By Nonsolocinema

Alto e fisicamente imponente, espressione accigliata, voce roca, dotato di grande carisma e di spiccata personalità, è ricordato per i suoi ruoli di uomo duro, freddo ed energico, sprezzante e solitario, spesso eroe egocentrico. Lo stile di recitazione aggressivo e il volto dai lineamenti duri, poco incline al sorriso, lo portarono a impersonare soprattutto individui solitari e orgogliosi, spesso calati in ruoli autoritari.

George Campbell Scott nasce a Wise, in Virginia, il 18 ottobre 1927. Figlio di un dirigente d’azienda, studia alla University of Missouri per poi arruolarsi nei marines per quattro anni.
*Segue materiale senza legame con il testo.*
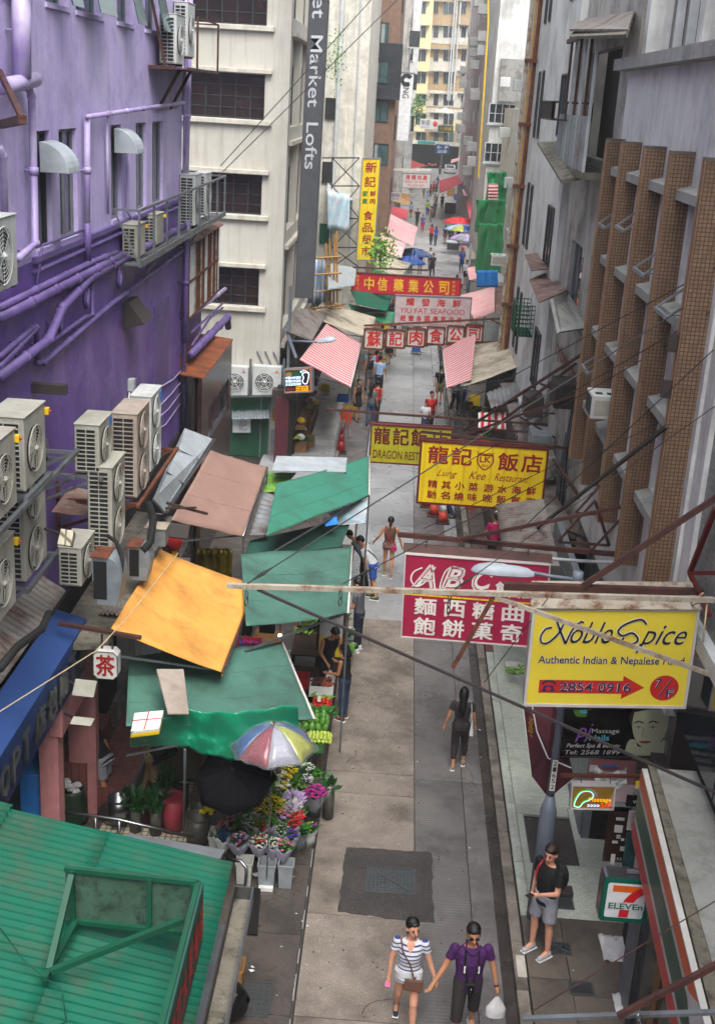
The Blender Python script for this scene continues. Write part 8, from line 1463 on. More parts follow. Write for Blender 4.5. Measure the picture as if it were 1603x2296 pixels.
# middle and far figures: (label, x, y, heading, height, female, hair, top, sleeve, bottom, leg)
walk = (((.02, .18, -1), (.0, .0, -1)), ((-.02, -.08, -1), (0, -.35, -1)))
for a in [('man in a pale blue shirt standing behind the woman with a black bag', 825, 872, 175, 1.74, 0, 'short', 'c_lblue', .5, 'c_lgrey', 'shorts'), ('long haired woman in black top and patterned shorts by the pale blue shirt', 826, 878, 190, 1.62, 1, 'long', 'c_black', 0, 'c_grey', 'shorts'),
          ('woman in a black dress with a bag near the orange bin', 800, 944, 215, 1.62, 1, 'bun', 'c_black', 0, 'c_black', 'skirt'), ('girl in a grey tee and jeans standing with her friend in red', 829, 955, -15, 1.62, 1, 'long', 'c_grey', .5, 'c_jeans', 'long'), ('girl in a red top and dark jeans with a maroon bag', 842, 948, 20, 1.62, 1, 'short', 'c_red', 0, 'c_charcoal', 'long'),
          ('woman in a cap, black tee and khaki shorts walking away under the striped right awning', 982, 908, 5, 1.62, 1, 'cap', 'c_black', .5, 'c_tan', 'shorts'), ('man in black trousers bending by the right stall awning', 1018, 925, -60, 1.68, 0, 'short', 'c_lgrey', .5, 'c_black', 'long'),
          ('man in a red vest just above the yellow dragon sign', 961, 975, 200, 1.65, 0, 'short', 'c_red', .4, 'c_charcoal', 'long'), ('small child in white beside the man in red above the dragon sign', 950, 976, 160, 1.3, 0, 'short', 'c_white', .5, 'c_jeans', 'long'),
          ('woman in black with a pink bag below the framed boards', 869, 818, 10, 1.6, 1, 'long', 'c_mag', 0, 'c_black', 'skirt'), ('woman in a black dress right of the pink bag woman', 881, 800, 0, 1.62, 1, 'bob', 'c_black', 0, 'c_black', 'skirt'), ('person in purple behind the white foam crate', 853, 800, 20, 1.6, 1, 'bob', 'c_purple', .5, 'c_grey', 'long'), ('walker in green shorts behind the third framed board', 903, 782, 0, 1.65, 0, 'short', 'c_grey', .5, 'c_green', 'shorts'), ('person pulling a small blue trolley behind the third framed board', 932, 785, 5, 1.65, 0, 'short', 'c_navy', .5, 'c_charcoal', 'long'), ('man in a white shirt behind the fourth framed board', 952, 778, 0, 1.7, 0, 'short', 'c_white', .5, 'c_navy', 'long'), ('person in pink behind the fifth framed board', 985, 776, 10, 1.6, 1, 'bob', 'c_mauve', .5, 'c_charcoal', 'long'),
          ('man in a navy shirt and tan trousers walking away above the red company sign', 940, 614, 0, 1.74, 0, 'short', 'c_navy', .5, 'c_tan', 'long'), ('man in black beside the blue parasols at the left', 918, 612, 5, 1.7, 0, 'short', 'c_black', .5, 'c_black', 'long'), ('woman in blue and jeans with a red shoulder bag in mid lane', 975, 551, 15, 1.62, 1, 'long', 'c_blue', .5, 'c_jeans', 'long'), ('woman in purple standing beside the cart under the lamp', 996, 546, 190, 1.6, 1, 'long', 'c_purple', .5, 'c_mauve', 'skirt'), ('man in a dark jacket by the cart under the lamp', 1008, 552, 170, 1.7, 0, 'short', 'c_charcoal', .9, 'c_black', 'long'), ('person in dark clothes behind the blue parasol on the right', 1026, 538, 180, 1.7, 0, 'short', 'c_black', .5, 'c_black', 'long'),
          ('woman in a red and blue top and magenta trousers walking towards the camera', 946, 521, 180, 1.62, 1, 'bun', 'c_blue', .5, 'c_mag', 'long'), ('man in a dark blue polo left of the woman in magenta trousers', 934, 508, 190, 1.72, 0, 'short', 'c_navy', .5, 'c_charcoal', 'long'), ('worker in a lime green safety vest on a motor scooter', 957, 485, 0, 1.7, 0, 'short', 'c_green', .5, 'c_blue', 'long'), ('woman in black with a handbag walking away in the far lane', 990, 468, 0, 1.68, 1, 'short', 'c_navy', .5, 'c_black', 'long'), ('person in beige carrying a red bag in the far lane', 974, 466, 5, 1.6, 1, 'bob', 'c_tan', .5, 'c_lgrey', 'long'), ('person in a grey blue dress with a dark backpack in the far lane', 956, 460, 0, 1.62, 1, 'bob', 'c_lblue', .5, 'c_lblue', 'skirt'), ('person with a dark pack near the estate sign', 949, 445, 0, 1.65, 0, 'short', 'c_grey', .5, 'c_tan', 'long'), ('person in maroon walking below the estate sign', 964, 443, 0, 1.66, 1, 'long', 'c_red', .5, 'c_charcoal', 'long'),
          ('man in a blue shirt beside the blue plastic sheet', 1033, 612, 175, 1.72, 0, 'short', 'c_blue', .5, 'c_jeans', 'long'), ('man in white beside the blue sheet at the right stalls', 1042, 640, 185, 1.7, 0, 'short', 'c_white', .5, 'c_charcoal', 'shorts'), ('man in a pale blue shirt nearest the blue plastic sheet', 1053, 660, 185, 1.66, 0, 'short', 'c_lblue', .5, 'c_jeans', 'long'), ('person in pink under a parasol at the right stalls', 1036, 590, 180, 1.6, 1, 'bob', 'fl_pink', .5, 'c_jeans', 'long'), ('person in grey crossing between the black car and the white car', 985, 393, 0, 1.7, 0, 'short', 'c_grey', .5, 'c_charcoal', 'long'), ('person in yellow at the teal awning shop', 942, 353, 120, 1.7, 0, 'short', 'crate_yellow', .5, 'c_charcoal', 'long'), ('person in blue and a red bag at the left stalls far down', 920, 488, 20, 1.62, 1, 'bob', 'c_lblue', .5, 'c_red', 'skirt')]:
 person(a[0], D(a[1], a[2]), a[3], a[4], bool(a[5]), 'skin', a[6], 'hair', a[7], a[8], a[9], a[10], 'c_black' if 'child' not in a[0] else 'c_white', legs=walk)
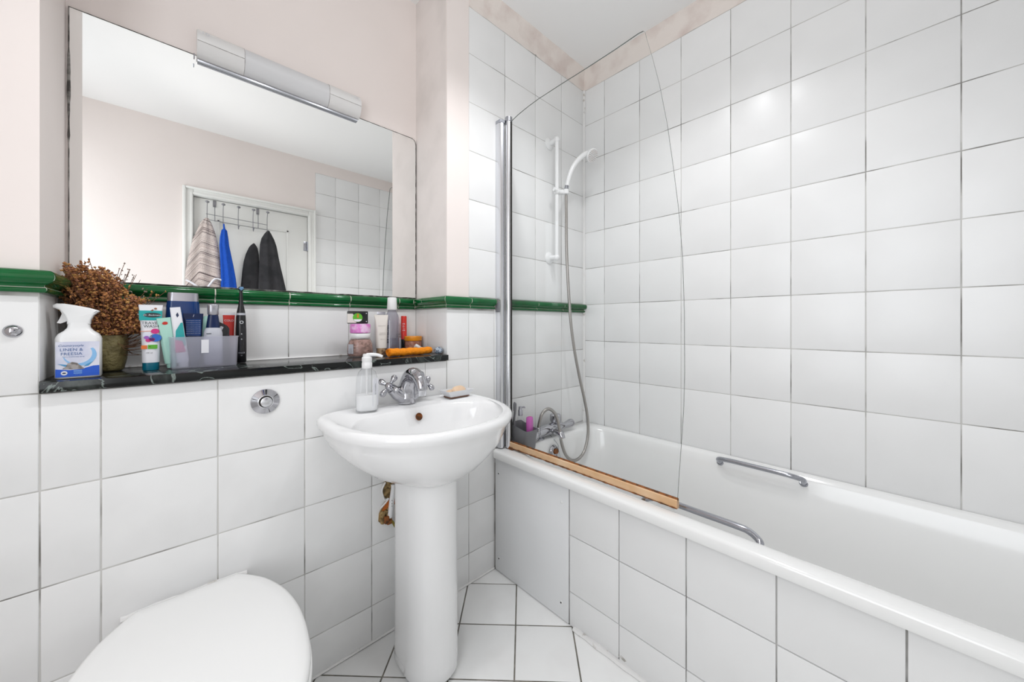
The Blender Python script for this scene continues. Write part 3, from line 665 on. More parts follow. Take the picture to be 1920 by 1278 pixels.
def cross(s):
    h = G(); h.add(*lathe([(.0155, -.016), (.017, -.004), (.013, .004), (.010, .014), (.012, .018), (.009, .024), (.001, .026)], 16))
    for k in range(4):
        a = R(45 + 90 * k); dx, dy = math.cos(a), math.sin(a)
        h.add(*tube([(dx * .006, dy * .006, .013), (dx * .014, dy * .014, .014), (dx * .022, dy * .022, .0155), (dx * .031, dy * .031, .016), (dx * .038, dy * .038, .016), (dx * .041, dy * .041, .016)], [.0055, .0050, .0085, .0108, .0082, .002], 12))
    o = h.make('cross_handle', 'chrome', tp); o.matrix_local = T(s * .060, -.002, .060) @ align((s * .84, -.10, .50) if s > 0 else (-.66, -.55, .50)) @ Matrix.Rotation(R(20), 4, 'Z')
cross(-1); cross(1)

# soap dispenser
ds = thing('soap_dispenser', (.443, -.065, .7955), 'clear pump bottle half full of white liquid soap on the left of the basin', 'soap dispenser', rz=-18)
def sq(w, d, z): return rrect(w, d, min(w, d) * .72, z, 7)
obj('bottle_body', *loft([sq(.028, .022, .0), sq(.032, .026, .004), sq(.0325, .0265, .02), sq(.0325, .0265, .045), sq(.031, .025, .085), sq(.030, .0245, .105), sq(.025, .021, .122), sq(.015, .014, .132), sq(.0135, .0135, .137)]), 'clear_plastic', ds, angle=60)
obj('liquid_soap', *loft([sq(.0265, .0205, .003), sq(.0305, .0245, .007), sq(.031, .025, .02), sq(.031, .025, .044), sq(.0308, .0248, .052)]), 'liquid', ds, angle=60)
g = G(); g.add(*lathe([(.0145, .133), (.0155, .135), (.0155, .150), (.0145, .152), (.0145, .154), (.0155, .156), (.0150, .167), (.012, .170), (.0125, .174), (.011, .178), (.001, .179)], 24))
g.add(*tube(smooth_path([(.0, 0, .1745), (.015, -.004, .176), (.032, -.008, .174), (.045, -.012, .169)], 4), [.0065, .0063, .006, .0058, .0056, .0054, .0052, .005, .005, .0048, .0046, .0044, .004], 10)); g.make('pump_head', 'white_plastic', ds)
obj('dip_tube', *tube([(0, 0, .005), (0, 0, .05), (0, 0, .135)], [.0025, .0025, .005], 8), 'white_plastic', ds)
lb = decal([(-.018, .018), (.018, .018), (.018, .098), (.012, .104), (-.012, .104), (-.018, .098)], 'label_white', ds, 0, 'side_label'); lb.matrix_local = T(.0235, -.0190, 0) @ Matrix.Rotation(R(38), 4, 'Z') @ Matrix.Diagonal((.6, 1, 1, 1))
text('HAND WASH', .0085, 'ink', lb, (0, -.0006, .06), rot=PI / 2)
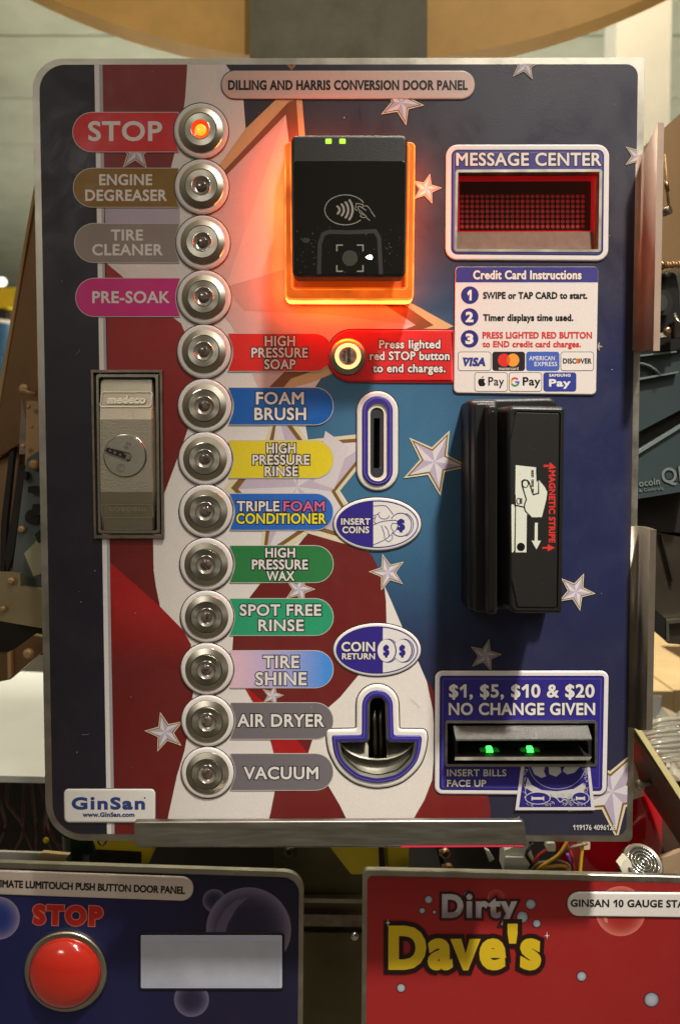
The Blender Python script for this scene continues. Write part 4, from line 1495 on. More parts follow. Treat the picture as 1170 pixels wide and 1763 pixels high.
stroke(b, spline([(946, 1366), (956, 1372), (962, 1378), (970, 1374), (980, 1382)], 5), 1.6, 'ink', c3(196, 192, 196), 0.00174)
b.build('bill_picture', panel, 'printed blue and white dollar bill below the slot')

# ---- serial number and maker label
b = MB(); text(b, '119176 409612B', 984.5, 1058.5, 1418.5, 1427.5, c3(214, 208, 204), lay(20), 0.02); b.build('serial_number', panel, 'small white serial number')
b = MB()
g0 = fillet([(112, 1357, 8), (268, 1357, 8), (268, 1414, 8), (113, 1414, 8)], 6)
fill(b, offset(g0, 1.3), 'ink', c3(120, 114, 110), lay(20))
plate(b, g0, lay(19), 0.0012, 3, 'print', c3(230, 226, 220))
text(b, 'GinSan', 125, 251, 1370.5, 1392, c3(50, 68, 130), 0.00124, 0.068, space=1.16)
fill(b, ellipse(250.5, 1372, 1.6, 1.6, 10), 'ink', c3(50, 68, 130), 0.00124)
text(b, 'www.GinSan.com', 144, 233, 1396.5, 1404.5, c3(44, 54, 110), 0.00124, 0.07)
b.build('maker_label', panel, 'white label with blue maker name')

# ---- lock
lk = place_root('lock', 222, 782, 'cast metal handle lock with a keyed cylinder')
b = MB()
l0 = fillet([(158.5, 637.5, 1), (281, 637.5, 1), (284, 926.5, 1), (164, 926.5, 1)])
l0i = fillet([(163, 642, 1), (277, 642, 1), (280, 921, 1), (168, 921, 1)])
plate(b, l0, 0.0, 0.0022, 0.8, 'brownmetal', holes=[l0i]); wall_in(b, l0i, -0.008, 0.0022, 'brownmetal')
fill(b, offset(LK, -0.2), 'groove', (1, 1, 1), -0.0118)
b.build('lock_frame', lk, 'brown metal frame')
b = MB()
l1 = fillet([(166, 644.5, 5), (274, 644.5, 5), (277, 918, 4), (170, 918, 4)]); l1i = fillet([(171, 649.5, 5), (269, 649.5, 5), (271.5, 913, 4), (175, 913, 4)])
plate(b, l1, -0.010, 0.0012, 1.2, 'castsmooth', holes=[l1i]); wall_in(b, l1i, -0.012, 0.0012, 'darkmetal')
fill(b, offset(l0i, 1), 'groove', (1, 1, 1), -0.0115)
b.build('inner_frame', lk, 'worn inner frame with scraped edges')


def hh(u, v):
    """Height of the handle along its length: middle face proud, both ends falling back."""
    if v < 722: return 0.0052 - (722 - v) * 0.000098
    if v > 847: return 0.0052 - (v - 847) * 0.000110
    return 0.0052


b = MB()
VS = [650, 653, 658, 690, 719, 722, 725, 760, 810, 844, 847, 850, 880, 905, 911, 914]
def hx(v):
    e_ = 0 if 657 < v < 906 else (4 - abs(v - 657 if v <= 657 else v - 906) * 0.1)
    t = (v - 650) / 264
    top_ = max(0, (722 - v) / 72) * 3
    return 169.5 + 4.5 * t * 0.6 + top_ + (3 if v < 652 or v > 912 else 0), 262.5 + 2 * t + top_ * 0.4 - (3 if v < 652 or v > 912 else 0)
rowsL = []
for v in VS:
    a_, c_ = hx(v)
    z0 = hh(0, v)
    a_, c_ = un(a_, v, z0)[0], un(c_, v, z0)[0]
    vv = un(200, v, z0)[1]
    row = [(a_ - 1.5, vv, -0.011), (a_, vv, z0 - 0.001), (a_ + 2, vv, z0)]
    row += [(a_ + 2 + (c_ - a_ - 4) * k / 8, vv, z0) for k in range(1, 8)]
    row += [(c_ - 2, vv, z0), (c_, vv, z0 - 0.001), (c_ + 5.0, vv, -0.011)]
    rowsL.append(b.add([b.P(*q) for q in row]))
for x, y in zip(rowsL, rowsL[1:]):
    for i in range(len(x) - 1):
        b.face((x[i], y[i], y[i + 1], x[i + 1]), 'cast', smooth=False)
for r_ in (rowsL[0], rowsL[-1]):
    b.face(tuple(r_), 'cast')
hsl = lambda d: (lambda u, v: hh(u, v) + d)
fr_ = unp(rrect(173.5, 674.5, 260.5, 700.5, 4, 5), 0.003)
for k, (dd, wd) in enumerate(((0.0002, 2.6), (0.00045, 1.6), (0.0007, 0.8))):
    stroke(b, fr_, wd, 'cast_highlight', (1, 1, 1), hsl(dd), True)
for k, (dd, wt) in enumerate(((0.0002, 0.10), (0.00045, 0.06), (0.0007, 0.02))):
    q0 = un(185, 683, 0.003); q1 = un(251, 695, 0.003)
    text(b, 'medeco', q0[0], q1[0], q0[1] - 2.5, q1[1], (1, 1, 1), hsl(dd), wt, m='cast_highlight')
q0 = un(185, 683, 0.003); q1 = un(251, 695, 0.003)
text(b, 'medeco', q0[0] - 0.6, q1[0] + 1.4, q0[1] - 2.0, q1[1] + 1.6, (1, 1, 1), hsl(0.00006), 0.15, m='brownmetal')  # darker lettering laid under as painted relief shading
fr2 = unp(rrect(176, 868, 263, 891, 4, 5), 0.002)
for dd, wd in ((0.0002, 2.4), (0.00045, 1.4)):
    stroke(b, fr2, wd, 'cast_highlight', (1, 1, 1), hsl(dd), True)
for dd, wt in ((0.0002, 0.08), (0.0004, 0.03)):
    q0 = un(188, 872, 0.002); q1 = un(253, 884, 0.002)
    text(b, 'medeco', q0[0], q1[0], q0[1], q1[1], (1, 1, 1), hsl(dd), wt, m='cast_highlight', rot=180)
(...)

In seguito, dopo aver svolto attività di insegnante in quattro college, si orienta verso la professione artistica; inizia nel teatro mobile e dopo lunga gavetta in giro per gli USA e anche in Canada, arriva a Broadway nel 1957, e nel New York Shakespeare Festival debutta nel Riccardo III, per poi proseguire con successo in ottime interpretazioni di opere shakespeariane. L’anno successivo debutta anche in televisione: due carriere che, accanto a quella nel cinema, portò avanti per tutta la vita, ricevendo numerosi riconoscimenti. Nel cinema esordì nel western L’albero degli impiccati (1959), impersonando un predicatore fanatico.

Altrettanto negativi furono i personaggi del cinico avvocato di Anatomia di un omicidio (1959) di Otto Preminger, per cui nel 1960 ottenne una nomination come attore non protagonista, e dello spietato affarista de Lo spaccone (1961). Il successo ottenuto con questi due film gli permise di essere promosso a protagonista ne I cinque volti dell’assassino (1963) di John Huston, nella parte a lui poco adatta di un ex colonnello dell’Intelligence Service. Recitò poi in una serie di commedie, dove, alternando i ruoli secondari a quelli di protagonista, con grandi capacità istrioniche delineò figure ridicole o patetiche: tra esse spiccano quella del generale follemente anticomunista ne Il dottor Stranamore (1964) di Kubrick, e il truffatore da due soldi nella commedia Carta che vince, carta che perde (1967) di Irvin Kershner.

Ritornò al dramma con Patton, generale d’acciaio (1970) in cui, con un’interpretazione di notevole forza espressiva e ricca di sfumature, disegnò il controverso generale statunitense come un uomo lacerato dalle contraddizioni, arrogante ed egocentrico ma anche solitario e tormentato. Il ruolo gli valse l’Oscar come miglior attore, pubblicamente rifiutato in segno di protesta contro l’Academy Awards, da lui stesso definita ‘teatrino senza senso’. Frank McCarthy, il produttore del film, accettò il premio per conto di Scott alla cerimonia, ma lo restituì all’Academy il giorno dopo, rispettando i desideri di Scott.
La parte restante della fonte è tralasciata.